• Do this: Track down the lines that contain "script" and copy them.

*** Given data

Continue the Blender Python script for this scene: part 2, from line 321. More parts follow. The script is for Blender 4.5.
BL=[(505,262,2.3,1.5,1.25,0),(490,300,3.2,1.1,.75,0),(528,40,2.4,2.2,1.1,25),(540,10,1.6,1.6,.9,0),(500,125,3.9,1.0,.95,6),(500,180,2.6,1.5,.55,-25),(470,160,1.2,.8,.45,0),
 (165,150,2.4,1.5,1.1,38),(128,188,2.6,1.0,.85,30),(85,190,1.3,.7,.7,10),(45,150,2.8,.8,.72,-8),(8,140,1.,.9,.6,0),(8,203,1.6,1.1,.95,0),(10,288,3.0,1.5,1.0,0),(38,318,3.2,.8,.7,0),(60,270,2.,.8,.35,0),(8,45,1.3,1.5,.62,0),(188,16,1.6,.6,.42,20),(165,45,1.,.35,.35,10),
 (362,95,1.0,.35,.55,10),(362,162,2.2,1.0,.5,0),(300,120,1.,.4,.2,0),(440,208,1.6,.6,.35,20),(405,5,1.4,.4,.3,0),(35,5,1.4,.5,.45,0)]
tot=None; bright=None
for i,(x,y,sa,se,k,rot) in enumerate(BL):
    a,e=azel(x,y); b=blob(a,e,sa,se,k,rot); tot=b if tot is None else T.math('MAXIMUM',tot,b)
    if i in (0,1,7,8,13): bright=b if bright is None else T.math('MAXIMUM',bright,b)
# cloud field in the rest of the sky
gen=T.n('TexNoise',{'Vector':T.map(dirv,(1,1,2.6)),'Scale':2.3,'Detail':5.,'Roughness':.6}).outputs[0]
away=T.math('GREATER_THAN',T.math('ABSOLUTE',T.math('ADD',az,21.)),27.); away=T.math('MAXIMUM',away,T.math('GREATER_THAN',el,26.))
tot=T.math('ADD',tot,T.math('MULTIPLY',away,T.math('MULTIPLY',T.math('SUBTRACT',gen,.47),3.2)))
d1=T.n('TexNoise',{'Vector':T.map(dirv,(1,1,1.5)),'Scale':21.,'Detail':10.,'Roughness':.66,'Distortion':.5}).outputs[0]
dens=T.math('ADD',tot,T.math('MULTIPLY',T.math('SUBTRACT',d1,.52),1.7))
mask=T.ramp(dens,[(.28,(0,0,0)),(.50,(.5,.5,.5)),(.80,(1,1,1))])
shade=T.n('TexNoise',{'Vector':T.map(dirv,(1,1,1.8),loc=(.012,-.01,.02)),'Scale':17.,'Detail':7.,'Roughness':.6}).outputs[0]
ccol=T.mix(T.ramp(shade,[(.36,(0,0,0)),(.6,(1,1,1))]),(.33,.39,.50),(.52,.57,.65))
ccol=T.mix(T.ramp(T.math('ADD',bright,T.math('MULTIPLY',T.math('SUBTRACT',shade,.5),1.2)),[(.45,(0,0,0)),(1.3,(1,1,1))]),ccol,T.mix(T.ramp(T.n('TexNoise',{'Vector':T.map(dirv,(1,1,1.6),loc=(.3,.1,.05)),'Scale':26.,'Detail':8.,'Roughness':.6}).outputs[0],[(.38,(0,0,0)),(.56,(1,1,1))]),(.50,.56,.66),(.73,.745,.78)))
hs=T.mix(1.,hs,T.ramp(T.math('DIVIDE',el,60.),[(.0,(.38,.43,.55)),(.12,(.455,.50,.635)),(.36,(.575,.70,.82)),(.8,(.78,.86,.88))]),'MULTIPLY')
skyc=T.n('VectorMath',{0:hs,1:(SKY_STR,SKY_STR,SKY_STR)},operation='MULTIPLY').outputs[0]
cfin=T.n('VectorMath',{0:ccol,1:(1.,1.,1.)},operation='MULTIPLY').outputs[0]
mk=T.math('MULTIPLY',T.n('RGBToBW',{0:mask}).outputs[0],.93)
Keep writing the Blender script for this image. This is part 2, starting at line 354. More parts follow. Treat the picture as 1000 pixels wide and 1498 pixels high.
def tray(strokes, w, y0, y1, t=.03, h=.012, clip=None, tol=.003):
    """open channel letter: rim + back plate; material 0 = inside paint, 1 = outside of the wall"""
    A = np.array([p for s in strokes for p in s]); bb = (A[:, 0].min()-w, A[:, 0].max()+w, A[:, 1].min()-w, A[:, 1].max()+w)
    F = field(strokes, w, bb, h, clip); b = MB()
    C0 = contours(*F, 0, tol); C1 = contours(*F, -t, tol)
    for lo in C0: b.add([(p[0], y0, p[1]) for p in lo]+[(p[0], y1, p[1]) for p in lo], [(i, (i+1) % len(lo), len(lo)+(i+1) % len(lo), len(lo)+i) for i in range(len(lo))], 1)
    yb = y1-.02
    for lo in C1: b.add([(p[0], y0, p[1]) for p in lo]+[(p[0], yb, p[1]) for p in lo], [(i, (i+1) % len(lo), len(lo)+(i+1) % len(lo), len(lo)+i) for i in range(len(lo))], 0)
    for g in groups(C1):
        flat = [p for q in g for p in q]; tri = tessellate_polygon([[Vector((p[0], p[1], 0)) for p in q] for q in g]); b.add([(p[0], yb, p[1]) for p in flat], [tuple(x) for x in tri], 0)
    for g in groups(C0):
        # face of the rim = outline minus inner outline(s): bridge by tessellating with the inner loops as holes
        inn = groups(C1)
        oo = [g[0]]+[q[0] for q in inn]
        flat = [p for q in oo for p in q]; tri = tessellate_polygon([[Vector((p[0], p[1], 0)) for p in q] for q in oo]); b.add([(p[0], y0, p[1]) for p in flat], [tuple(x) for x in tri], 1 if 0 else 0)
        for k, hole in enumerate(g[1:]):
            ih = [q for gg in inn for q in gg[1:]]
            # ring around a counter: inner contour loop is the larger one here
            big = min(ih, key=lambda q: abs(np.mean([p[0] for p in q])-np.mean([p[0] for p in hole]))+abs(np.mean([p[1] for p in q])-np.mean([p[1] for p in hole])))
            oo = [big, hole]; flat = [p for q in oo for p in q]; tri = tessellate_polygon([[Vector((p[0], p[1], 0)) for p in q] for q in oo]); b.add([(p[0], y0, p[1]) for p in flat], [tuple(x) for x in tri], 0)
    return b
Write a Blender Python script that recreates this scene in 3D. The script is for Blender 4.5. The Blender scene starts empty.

******

• Exercise output:
Continue the Blender Python script for this scene: part 2, from line 321. More parts follow. The script is for Blender 4.5.
Keep writing the Blender script for this image. This is part 2, starting at line 354. More parts follow. Treat the picture as 1000 pixels wide and 1498 pixels high.
Write a Blender Python script that recreates this scene in 3D. The script is for Blender 4.5. The Blender scene starts empty.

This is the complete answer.